Thursday, August 25, 2011

Green Scissors 2011

Green Scissors 2011 identifies wasteful government subsidies that are damaging to the environment and could end up costing taxpayers more than $380 billion. Green Scissors 2011 builds on last year’s report by advancing cuts that could potentially save taxpayers $380 billion or more over five years. The report makes the case that the federal government can help protect our natural resources, reduce the growth of government spending, and make a significant dent in the national debt by eliminating harmful spending. The Green Scissors report finds cuts in energy, agriculture, transportation, and land and water projects. Targets include massive giveaways of publicly-owned resources such as timber, oil and natural gas and minerals, poorly conceived road projects and a bevy of questionable Army Corps of Engineers water projects. Friends of the Earth has been working on identifying and eliminating environmentally harmful spending with the Green Scissors report since 1995, and Taxpayers for Common Sense has been our partner for 15 years. Public Citizen joined the coalition in 2010, and The Heartland Institute joined the coalition for Green Scissors 2011, after endorsing the 2010 report.
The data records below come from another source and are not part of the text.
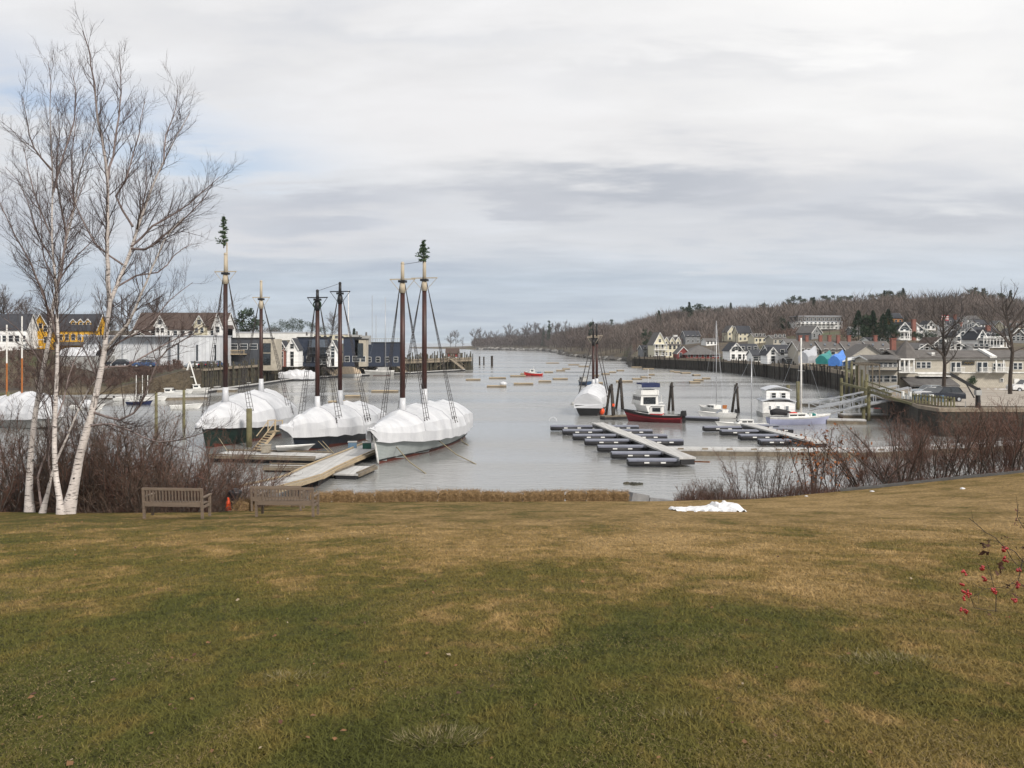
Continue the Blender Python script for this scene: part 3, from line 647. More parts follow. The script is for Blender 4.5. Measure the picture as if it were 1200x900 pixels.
# the white and coloured houses on the slope at the right
r, k = house('white_house', 1067, 399, 'large white two-gabled house with a brick chimney on the slope', 0)
block(r, -8 * k, 4, 13 * k, 9, 13 * k, 8 * k, 'y', 'white_clap', 'roof_dark', wins=[('f', 2, 2, 1.4, 2.4), ('g', 1, 1)])
rf = block(r, 6 * k, 5, 22 * k, 9, 12 * k, 9 * k, 'y', 'white_clap', 'roof_dark', wins=[('f', 3, 2, 1.4, 2.4), ('g', 1, 1)]); chimney(rf, 3 * k, -.3, 0, 24 * k, 1.1)
porch(r, -16 * k, -3 * k, -.6, 1.8, .3, 2.3, 3)
r, k = house('orange_house', 1050, 380, 'orange gabled house with a dark roof among the trees', 0)
block(r, 0, 4, 15 * k, 8, 7 * k, 6 * k, 'x', 'orange_paint', 'roof_dark', wins=[('f', 3, 1, 1.3)])
for px, py, w_, h_, rh_, wm_, rm_, ax_, lab, ch in [
    (1091, 387, 11, 5, 6, 'white_clap', 'roof_dark', 'y', 'small white gable just right of the two-gabled white house', 0),
    (1120, 388, 19, 7, 9, 'white_clap', 'roof_dark', 'x', 'white house with steep dark roof behind the bare dark tree', 1),
    (1117, 386, 9, 6, 6, 'cream_paint', 'roof_dark', 'y', 'cream gable with dark trim behind the bare dark tree', 0),
    (1129, 394, 18, 7, 6, 'white_clap', 'roof_dark', 'x', 'white house with a brick chimney above the shingled building', 1),
    (1128, 402, 13, 8, 6, 'white_clap', 'roof_dark', 'y', 'white gabled cottage close above the shingled building', 0),
    (1102, 409, 16, 6, 7, 'white_clap', 'roof_brown', 'y', 'white cottage with brown gable and twin windows', 0),
    (1086, 413, 20, 4, 6, 'grey_shingle', 'roof_grey', 'y', 'grey gabled house peeping over the turreted roof', 0),
    (1123, 412, 20, 4, 6, 'white_clap', 'roof_grey', 'y', 'low white gable over the ridge of the shingled building', 0),
    (1193, 402, 15, 9, 8, 'grey_shingle', 'roof_grey', 'y', 'grey gabled house at the right edge of the photo', 0),
    (1192, 391, 26, 8, 7, 'cream_paint', 'roof_brown', 'x', 'long cream house with brown roof at the right edge', 0),
    (1141, 380, 14, 6, 4, 'white_clap', 'roof_grey', 'x', 'pale house high among the trees', 0),
    (1187, 376, 14, 4, 2, 'grey_shingle', 'roof_flat', 'x', 'flat pale roofed house high at the right among the woods', 0),
    (1006, 393, 12, 6, 4, 'grey_shingle', 'roof_grey', 'x', 'grey house hidden behind the dark evergreens', 0),
    (1028, 404, 17, 4, 4, 'white_clap', 'roof_dark', 'x', 'small white dormered house over the townhouse roofs', 0),
    (1082, 396, 11, 7, 5, 'white_clap', 'roof_dark', 'y', 'narrow white gable directly right of the tall brick chimney', 0), (1106, 400, 12, 6, 5, 'white_clap', 'roof_grey', 'x', 'small white cottage behind the trunk of the bare dark tree', 0),
    (1143, 392, 12, 7, 5, 'white_clap', 'roof_dark', 'y', 'white gabled house left of the long balcony house', 0), (1152, 386, 13, 6, 5, 'white_clap', 'roof_dark', 'x', 'white house with dark roof above the long balcony house', 0),
    (1176, 388, 11, 6, 6, 'white_clap', 'roof_grey', 'y', 'white gable over the right end of the balcony house', 0), (1150, 412, 18, 5, 3, 'white_clap', 'roof_grey', 'x', 'low white house front just over the shingled ridge below the balcony house', 0), (928, 408, 13, 6, 4, 'white_clap', 'roof_grey', 'x', 'small white house above the tall white boatyard shed', 0)]:
    r, k = house('hillside_house', px, py, lab, random.Random(px).uniform(-.15, .15))
    rf = block(r, 0, 4, w_ * k, 8, h_ * k, rh_ * k, ax_, wm_, rm_, wins=[('f', 3 if w_ > 12 else 2, 2 if h_ > 6.5 else 1, 1.3, 2.3, (.8, 1.2))] + ([('g', 1, 1)] if ax_ == 'y' else []))
    if ch: chimney(rf, w_ * k * .2, 3, h_ * k, (rh_ + 3) * k, .9)
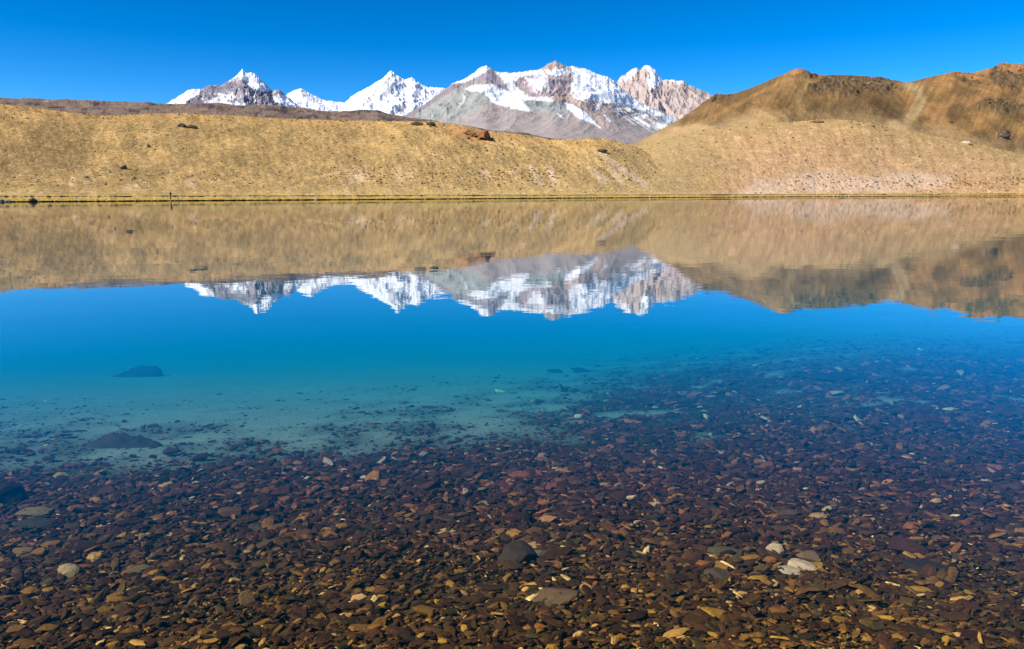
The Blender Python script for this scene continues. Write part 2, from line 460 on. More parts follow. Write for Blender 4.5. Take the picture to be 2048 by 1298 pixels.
MR = Ridge(sil, -260, 1150, 720, 66, 1100, 1900, lambda p, Y: CAM_H + Y * rays(p, np.interp(p, [q[0] for q in sil], [q[1] for q in sil]) + 48)[1], lambda t: np.sin(t * np.pi / 2) ** 1.1, mid_noise, jag=2.6, jag_scale=26, seed=121)
px, py = MR.px, MR.py
nb = fbm(px / 45, py / 12, 5, 130, 0.6); nz = fbm(px / 7, py / 5, 4, 131, .6)
c = mix(np.ones(px.shape + (3,)) * np.array((0.235, 0.165, 0.12)), (0.085, 0.062, 0.066), sstep(-.02, .28, nb + nz * .35) * sstep(192, 206, py + px * -.01))
c = mix(c, (0.30, 0.215, 0.16), 0.7 * sstep(.1, .35, fbm(px / 30, py / 9, 4, 135)))
MR.build('hill', mid_mat, c, 'dull brown rocky ridge below the snow peaks, beyond the grassy hill', 'hill')

# ------------------------------------------------------------------ right-hand hills
hill_mat = surf_mat('dry_hillside', attr='col', rough=0.95, spec=0.05, scales=[(0.12, 0.14, None), (0.55, 0.26, None)], bump=(0.4, 0.9, 1.2))
sil = [(1180, 330), (1262, 290), (1300, 272), (1375, 229), (1410, 203), (1429, 192), (1450, 189), (1468, 188), (1498, 177), (1568, 148), (1591, 138), (1610, 142), (1629, 148), (1660, 150), (1700, 151), (1752, 154), (1814, 165), (1852, 156), (1906, 143), (1920, 144), (1937, 147), (1991, 134), (2002, 125), (2018, 129), (2048, 130), (2150, 120), (2300, 118)]
RU_SIL = ([q[0] for q in sil], [q[1] for q in sil])
def upper_noise(X, y, t, dz):
    env = np.clip(t, 0, 1) ** .7 * np.clip(1.03 - np.minimum(t, 1), 0, 1) ** 0.6
    a = ridged((X + y * 0.25) / 170, y / 420, 4, 140, 0.45)
    b = ridged(X / 34, y / 60, 5, 145, 0.6)
    return dz * env * (0.20 * (a - 0.45) + 0.035 * (b - .4))
# broken crags: added where the picture shows rough dark outcrops
CRAGS = [[(1615, 175), (1650, 152), (1700, 150), (1780, 156), (1790, 178), (1765, 188), (1730, 180), (1690, 190), (1640, 190)],
         [(1905, 143), (1965, 152), (1960, 166), (1920, 162), (1905, 155)],
         [(1985, 132), (2010, 125), (2060, 128), (2090, 180), (2010, 178), (1980, 168)],
         [(1945, 212), (1980, 195), (2020, 205), (2060, 210), (2060, 228), (1990, 222), (1950, 220)],
         [(1570, 150), (1592, 137), (1632, 149), (1620, 160), (1585, 152)],
         [(1405, 208), (1428, 191), (1470, 187), (1440, 200)],
         [(1995, 268), (2020, 265), (2015, 278)]]
RU = Ridge(sil, 1190, 2300, 600, 155, lambda p: shore_y(p)[1] + 240, lambda p: shore_y(p)[1] + 640, lambda p, Y: zbase(335)(p, Y), lambda t: np.sin(t * np.pi / 2) ** 1.0, upper_noise, jag=1.6, jag_scale=20, seed=141)
px, py = RU.px, RU.py
cm = np.zeros(px.shape)
for q in CRAGS: cm = np.maximum(cm, sstep(-5, 5, poly_sd(px, py, q) + 9 * fbm(px / 14, py / 12, 4, 150)))
RU.z += cm * (fbm(RU.X / 20, RU.y / 34, 6, 155, .72) + .12) * 17.0 * np.clip(1.0 - np.minimum(RU.t, 1), 0.10, 1)
nb = fbm(px / 60, py / 35, 4, 160); nz = fbm(px / 6, py / 5, 4, 161, .6); ng = fbm((px + 1.5 * py) / 26, (py - .6 * px) / 90, 4, 163)
c = mix(np.ones(px.shape + (3,)) * np.array((0.28, 0.165, 0.075)), (0.19, 0.115, 0.058), sstep(-.25, .3, nb + ng * .7))
c = mix(c, (0.35, 0.185, 0.085), 0.75 * sstep(1780, 1860, px) * sstep(.3, -.2, nb) * sstep(330, 200, py))
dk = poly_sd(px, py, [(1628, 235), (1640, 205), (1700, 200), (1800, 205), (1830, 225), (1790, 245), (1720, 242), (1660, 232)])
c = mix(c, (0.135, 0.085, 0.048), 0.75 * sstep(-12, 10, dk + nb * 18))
lt = line_d(px, py, [(1812, 166), (1838, 180), (1845, 205), (1825, 235), (1790, 250)])
c = mix(c, (0.38, 0.265, 0.15), 0.85 * sstep(17, 3, lt + nb * 8))
lt = line_d(px, py, [(1620, 165), (1600, 190), (1602, 225)])
c = mix(c, (0.36, 0.23, 0.11), 0.7 * sstep(13, 3, lt + nz * 6))
c = mix(c, (0.36, 0.20, 0.085), 0.6 * sstep(6, 1, line_d(px, py, [(1560, 165), (1480, 205), (1400, 245), (1330, 275)])))
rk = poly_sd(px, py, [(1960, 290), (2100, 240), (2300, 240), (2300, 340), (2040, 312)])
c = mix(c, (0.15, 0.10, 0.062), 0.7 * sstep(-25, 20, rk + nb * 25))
c = mix(c, mix(np.ones(px.shape + (3,)) * np.array((0.15, 0.105, 0.068)), (0.06, 0.047, 0.036), sstep(-.1, .3, nz)), 0.85 * cm)
org = np.maximum(poly_sd(px, py, [(1575, 147), (1592, 137), (1608, 144), (1595, 150)]), poly_sd(px, py, [(1905, 146), (1935, 148), (1965, 155), (1950, 160), (1915, 157)]))
org = np.maximum(org, poly_sd(px, py, [(1992, 136), (2003, 124), (2048, 131), (2048, 150), (2000, 142)]))
c = mix(c, (0.42, 0.20, 0.085), 0.8 * sstep(-3, 3, org + nz * 4))
rill = fbm((px + .5 * py) / 9, (py - .3 * px) / 70, 5, 165, .62)
c = c * (1 + .55 * rill[..., None])
c = mix(c, (0.10, 0.07, 0.045), 0.45 * sstep(.22, .42, fbm(px / 7, py / 6, 5, 166, .65)) * sstep(-.1, .3, nb))
c = c * np.array((1.03, 1.02, .84))
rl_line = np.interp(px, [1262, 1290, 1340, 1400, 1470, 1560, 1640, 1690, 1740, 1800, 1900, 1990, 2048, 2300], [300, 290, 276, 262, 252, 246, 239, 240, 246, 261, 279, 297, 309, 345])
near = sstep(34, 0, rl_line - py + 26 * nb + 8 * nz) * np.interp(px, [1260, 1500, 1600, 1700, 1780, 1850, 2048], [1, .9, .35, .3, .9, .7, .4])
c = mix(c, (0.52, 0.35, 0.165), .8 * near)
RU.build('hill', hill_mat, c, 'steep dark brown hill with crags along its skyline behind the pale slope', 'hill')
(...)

All four of our groups have different missions and different views about the role of government, but Green Scissors represents some key areas where we all can agree...more

A copy of the report is here.

Here's what they say about livestock grazing:

The Forest Service and Bureau of Land Management
public land grazing program is highly subsidized
and benefits only two percent of the nation’s livestock
operators. According to the Government Accountability
Office in 2004, grazing programs cost taxpayers roughly
$136 million to operate but only earned $21 million.18
Below-cost grazing fees encourage overgrazing and,
along with other problematic features of the existing
federal program, have resulted in extensive and severe
environmental damage to public lands and riparian areas,
resulting in reduced ecologic resiliency and ability to
adapt to a warming western climate. Federal grazing fees
are lower than the fees charged by almost every state.
In fiscal year 2007, federal grazing fees fell to $1.35 per
acre, the lowest amount allowed by law. To put that in
perspective, the first uniform federal grazing fee that was
established in 1934 was set at $1.23 per acre. The equivalent,
in 2010 dollars, is $19.81 per acre. It is time for
taxpayers to be fairly compensated for allowing grazing
on federal lands.

1 comment:

Anonymous said...

Apparently the green moonbats don't realize that the grazing fees are set by their bleeding heart congress, not by the federal agency supervising the land.
To say that low grazing fees causes overgrazing is completely stupid. Grazing capacity and permitted numbers have no connection to grazing fees and everything to do with land productivity.
But we should remember that the moonbats believe aliens are waiting on the other side of the moon, ready to take us out!